**Exercise description**
In full and without alteration, give the listing again.

[Rows from a 3D scene dataset]
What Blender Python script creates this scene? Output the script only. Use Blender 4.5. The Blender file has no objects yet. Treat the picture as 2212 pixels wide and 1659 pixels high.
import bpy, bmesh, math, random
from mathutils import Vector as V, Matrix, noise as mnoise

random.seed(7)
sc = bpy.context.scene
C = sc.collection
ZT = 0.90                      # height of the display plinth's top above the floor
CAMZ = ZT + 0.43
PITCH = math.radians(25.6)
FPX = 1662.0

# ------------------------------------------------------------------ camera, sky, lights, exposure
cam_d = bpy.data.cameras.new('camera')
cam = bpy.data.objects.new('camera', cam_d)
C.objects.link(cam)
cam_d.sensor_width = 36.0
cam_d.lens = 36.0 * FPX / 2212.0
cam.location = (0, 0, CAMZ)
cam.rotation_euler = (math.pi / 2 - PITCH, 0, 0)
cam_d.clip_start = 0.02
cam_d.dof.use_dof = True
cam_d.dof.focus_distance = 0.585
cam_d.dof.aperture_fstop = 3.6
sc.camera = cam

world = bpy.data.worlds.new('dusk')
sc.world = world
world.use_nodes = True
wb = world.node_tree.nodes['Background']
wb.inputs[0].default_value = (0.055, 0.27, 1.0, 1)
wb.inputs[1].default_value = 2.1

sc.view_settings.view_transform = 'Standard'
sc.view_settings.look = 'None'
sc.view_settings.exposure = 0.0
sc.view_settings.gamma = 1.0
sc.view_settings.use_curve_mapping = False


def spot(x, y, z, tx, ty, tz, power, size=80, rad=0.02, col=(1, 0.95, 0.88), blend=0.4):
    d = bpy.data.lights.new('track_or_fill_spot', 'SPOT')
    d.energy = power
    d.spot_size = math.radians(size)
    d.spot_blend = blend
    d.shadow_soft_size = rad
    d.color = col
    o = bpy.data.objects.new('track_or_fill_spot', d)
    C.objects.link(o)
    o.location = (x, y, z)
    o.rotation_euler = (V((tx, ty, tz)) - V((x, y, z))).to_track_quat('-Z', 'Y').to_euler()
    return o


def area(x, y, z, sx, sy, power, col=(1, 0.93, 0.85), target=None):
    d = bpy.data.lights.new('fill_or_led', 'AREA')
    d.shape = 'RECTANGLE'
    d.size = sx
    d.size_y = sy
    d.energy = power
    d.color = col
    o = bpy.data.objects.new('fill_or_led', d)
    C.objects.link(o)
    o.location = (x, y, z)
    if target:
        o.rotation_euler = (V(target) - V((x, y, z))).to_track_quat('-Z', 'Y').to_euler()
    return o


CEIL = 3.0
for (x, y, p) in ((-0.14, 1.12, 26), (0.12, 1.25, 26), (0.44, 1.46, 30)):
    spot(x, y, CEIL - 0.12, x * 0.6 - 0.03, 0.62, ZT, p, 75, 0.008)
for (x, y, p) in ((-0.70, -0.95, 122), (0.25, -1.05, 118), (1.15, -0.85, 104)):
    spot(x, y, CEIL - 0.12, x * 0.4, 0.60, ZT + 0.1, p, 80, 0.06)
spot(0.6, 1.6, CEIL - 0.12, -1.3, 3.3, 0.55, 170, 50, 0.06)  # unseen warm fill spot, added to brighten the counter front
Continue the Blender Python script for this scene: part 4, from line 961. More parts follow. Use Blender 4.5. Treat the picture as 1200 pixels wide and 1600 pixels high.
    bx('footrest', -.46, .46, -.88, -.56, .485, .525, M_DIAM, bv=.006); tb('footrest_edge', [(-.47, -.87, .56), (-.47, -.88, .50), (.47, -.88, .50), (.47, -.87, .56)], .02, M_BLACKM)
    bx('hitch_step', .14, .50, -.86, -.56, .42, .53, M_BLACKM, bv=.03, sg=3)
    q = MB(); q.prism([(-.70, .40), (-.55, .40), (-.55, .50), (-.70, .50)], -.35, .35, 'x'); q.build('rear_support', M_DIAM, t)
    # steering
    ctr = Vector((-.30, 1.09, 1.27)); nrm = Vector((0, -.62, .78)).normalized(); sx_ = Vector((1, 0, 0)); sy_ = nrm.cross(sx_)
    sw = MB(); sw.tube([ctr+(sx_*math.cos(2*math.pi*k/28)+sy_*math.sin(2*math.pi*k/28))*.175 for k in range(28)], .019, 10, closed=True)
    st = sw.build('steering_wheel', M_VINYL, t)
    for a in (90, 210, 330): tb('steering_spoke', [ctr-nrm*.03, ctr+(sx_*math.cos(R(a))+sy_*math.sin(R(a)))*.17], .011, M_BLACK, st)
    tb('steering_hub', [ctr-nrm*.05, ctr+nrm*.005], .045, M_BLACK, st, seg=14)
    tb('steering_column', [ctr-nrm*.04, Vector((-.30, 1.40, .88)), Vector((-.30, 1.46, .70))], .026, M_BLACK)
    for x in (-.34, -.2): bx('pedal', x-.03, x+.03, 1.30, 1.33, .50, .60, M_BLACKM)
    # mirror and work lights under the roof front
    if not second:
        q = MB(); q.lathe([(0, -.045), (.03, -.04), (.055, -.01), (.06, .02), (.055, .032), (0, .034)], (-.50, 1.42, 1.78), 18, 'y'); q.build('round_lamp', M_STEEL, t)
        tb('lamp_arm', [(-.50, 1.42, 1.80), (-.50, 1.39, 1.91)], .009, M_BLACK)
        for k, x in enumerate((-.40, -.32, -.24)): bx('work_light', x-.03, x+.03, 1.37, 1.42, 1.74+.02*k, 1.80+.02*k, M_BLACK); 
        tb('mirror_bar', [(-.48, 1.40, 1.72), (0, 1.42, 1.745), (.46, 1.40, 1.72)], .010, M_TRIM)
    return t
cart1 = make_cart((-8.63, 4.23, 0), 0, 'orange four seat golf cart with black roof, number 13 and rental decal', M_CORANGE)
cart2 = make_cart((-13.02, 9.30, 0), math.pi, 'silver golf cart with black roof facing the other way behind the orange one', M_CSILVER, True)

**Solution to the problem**
What Blender Python script creates this scene? Output the script only. Use Blender 4.5. The Blender file has no objects yet. Treat the picture as 2212 pixels wide and 1659 pixels high.
import bpy, bmesh, math, random
from mathutils import Vector as V, Matrix, noise as mnoise

random.seed(7)
sc = bpy.context.scene
C = sc.collection
ZT = 0.90                      # height of the display plinth's top above the floor
CAMZ = ZT + 0.43
PITCH = math.radians(25.6)
FPX = 1662.0

# ------------------------------------------------------------------ camera, sky, lights, exposure
cam_d = bpy.data.cameras.new('camera')
cam = bpy.data.objects.new('camera', cam_d)
C.objects.link(cam)
cam_d.sensor_width = 36.0
cam_d.lens = 36.0 * FPX / 2212.0
cam.location = (0, 0, CAMZ)
cam.rotation_euler = (math.pi / 2 - PITCH, 0, 0)
cam_d.clip_start = 0.02
cam_d.dof.use_dof = True
cam_d.dof.focus_distance = 0.585
cam_d.dof.aperture_fstop = 3.6
sc.camera = cam

world = bpy.data.worlds.new('dusk')
sc.world = world
world.use_nodes = True
wb = world.node_tree.nodes['Background']
wb.inputs[0].default_value = (0.055, 0.27, 1.0, 1)
wb.inputs[1].default_value = 2.1

sc.view_settings.view_transform = 'Standard'
sc.view_settings.look = 'None'
sc.view_settings.exposure = 0.0
sc.view_settings.gamma = 1.0
sc.view_settings.use_curve_mapping = False


def spot(x, y, z, tx, ty, tz, power, size=80, rad=0.02, col=(1, 0.95, 0.88), blend=0.4):
    d = bpy.data.lights.new('track_or_fill_spot', 'SPOT')
    d.energy = power
    d.spot_size = math.radians(size)
    d.spot_blend = blend
    d.shadow_soft_size = rad
    d.color = col
    o = bpy.data.objects.new('track_or_fill_spot', d)
    C.objects.link(o)
    o.location = (x, y, z)
    o.rotation_euler = (V((tx, ty, tz)) - V((x, y, z))).to_track_quat('-Z', 'Y').to_euler()
    return o


def area(x, y, z, sx, sy, power, col=(1, 0.93, 0.85), target=None):
    d = bpy.data.lights.new('fill_or_led', 'AREA')
    d.shape = 'RECTANGLE'
    d.size = sx
    d.size_y = sy
    d.energy = power
    d.color = col
    o = bpy.data.objects.new('fill_or_led', d)
    C.objects.link(o)
    o.location = (x, y, z)
    if target:
        o.rotation_euler = (V(target) - V((x, y, z))).to_track_quat('-Z', 'Y').to_euler()
    return o


CEIL = 3.0
for (x, y, p) in ((-0.14, 1.12, 26), (0.12, 1.25, 26), (0.44, 1.46, 30)):
    spot(x, y, CEIL - 0.12, x * 0.6 - 0.03, 0.62, ZT, p, 75, 0.008)
for (x, y, p) in ((-0.70, -0.95, 122), (0.25, -1.05, 118), (1.15, -0.85, 104)):
    spot(x, y, CEIL - 0.12, x * 0.4, 0.60, ZT + 0.1, p, 80, 0.06)
spot(0.6, 1.6, CEIL - 0.12, -1.3, 3.3, 0.55, 170, 50, 0.06)  # unseen warm fill spot, added to brighten the counter front
Continue the Blender Python script for this scene: part 4, from line 961. More parts follow. Use Blender 4.5. Treat the picture as 1200 pixels wide and 1600 pixels high.
    bx('footrest', -.46, .46, -.88, -.56, .485, .525, M_DIAM, bv=.006); tb('footrest_edge', [(-.47, -.87, .56), (-.47, -.88, .50), (.47, -.88, .50), (.47, -.87, .56)], .02, M_BLACKM)
    bx('hitch_step', .14, .50, -.86, -.56, .42, .53, M_BLACKM, bv=.03, sg=3)
    q = MB(); q.prism([(-.70, .40), (-.55, .40), (-.55, .50), (-.70, .50)], -.35, .35, 'x'); q.build('rear_support', M_DIAM, t)
    # steering
    ctr = Vector((-.30, 1.09, 1.27)); nrm = Vector((0, -.62, .78)).normalized(); sx_ = Vector((1, 0, 0)); sy_ = nrm.cross(sx_)
    sw = MB(); sw.tube([ctr+(sx_*math.cos(2*math.pi*k/28)+sy_*math.sin(2*math.pi*k/28))*.175 for k in range(28)], .019, 10, closed=True)
    st = sw.build('steering_wheel', M_VINYL, t)
    for a in (90, 210, 330): tb('steering_spoke', [ctr-nrm*.03, ctr+(sx_*math.cos(R(a))+sy_*math.sin(R(a)))*.17], .011, M_BLACK, st)
    tb('steering_hub', [ctr-nrm*.05, ctr+nrm*.005], .045, M_BLACK, st, seg=14)
    tb('steering_column', [ctr-nrm*.04, Vector((-.30, 1.40, .88)), Vector((-.30, 1.46, .70))], .026, M_BLACK)
    for x in (-.34, -.2): bx('pedal', x-.03, x+.03, 1.30, 1.33, .50, .60, M_BLACKM)
    # mirror and work lights under the roof front
    if not second:
        q = MB(); q.lathe([(0, -.045), (.03, -.04), (.055, -.01), (.06, .02), (.055, .032), (0, .034)], (-.50, 1.42, 1.78), 18, 'y'); q.build('round_lamp', M_STEEL, t)
        tb('lamp_arm', [(-.50, 1.42, 1.80), (-.50, 1.39, 1.91)], .009, M_BLACK)
        for k, x in enumerate((-.40, -.32, -.24)): bx('work_light', x-.03, x+.03, 1.37, 1.42, 1.74+.02*k, 1.80+.02*k, M_BLACK); 
        tb('mirror_bar', [(-.48, 1.40, 1.72), (0, 1.42, 1.745), (.46, 1.40, 1.72)], .010, M_TRIM)
    return t
cart1 = make_cart((-8.63, 4.23, 0), 0, 'orange four seat golf cart with black roof, number 13 and rental decal', M_CORANGE)
cart2 = make_cart((-13.02, 9.30, 0), math.pi, 'silver golf cart with black roof facing the other way behind the orange one', M_CSILVER, True)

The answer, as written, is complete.